Donald Trump has lambasted the current enforcement of American immigration laws for years, and as the nation’s top immigration and national security official, those laws and their implementation fell under Nielsen’s purview.

Nielsen’s departure comes only two days after Trump announced that he was withdrawing the nomination of Ronald Vitiello to head U.S. Immigration and Customs Enforcement, the Homeland Security agency tasked with enforcing Trump’s border policy, in favor of a “tougher” nominee who has yet to be named.

Customs and Border Protection Commissioner Kevin McAleenan will serve as acting DHS secretary.

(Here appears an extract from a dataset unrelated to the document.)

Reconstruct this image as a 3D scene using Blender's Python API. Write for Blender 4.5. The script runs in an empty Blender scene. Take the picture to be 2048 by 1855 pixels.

“Secretary of Homeland Security Kirstjen Nielsen will be leaving her position, and I would like to thank her for her service,” Mr. Trump tweeted Sunday. “…I am pleased to announce that Kevin McAleenan, the current U.S. Customs and Border Protection Commissioner, will become Acting Secretary for @DHSgov. I have confidence that Kevin will do a great job!”

Trump had reportedly been frustrated with Nielsen’s enforcement of some of his more controversial border policies for some time, most notably the chaotic implementation and eventual reversal of its family separation policy in late spring.

At the time, Nielsen told reporters that the policy didn’t even exist—“period”—even as the government held hundreds of undocumented minor children who had forcibly been taken from their parents.

Nielsen was reportedly berated by Trump in a cabinet meeting in May 2018 over his perception that she was not doing enough to keep the southern border secure.

The verbal flogging, detailed by The New York Times, prompted Nielsen to draft a resignation letter which she ultimately decided not to deliver.

Nielsen’s imminent departure is a part of a massive DHS overhaul engineered and directed by top Trump adviser Stephen Miller, according to a senior U.S. official.

In recent days, Mr. Trump has threatened to shut down the U.S.-Mexico border or slap tariffs on cars made in Mexico coming into the U.S. if Mexico and Congress don’t fix the situation at the border.

Nielsen, a cyber-security expert who previously worked in the George W. Bush administration, is a protégé of former Chief of Staff John Kelly’s, whom she replaced at the top of Homeland Security in early December.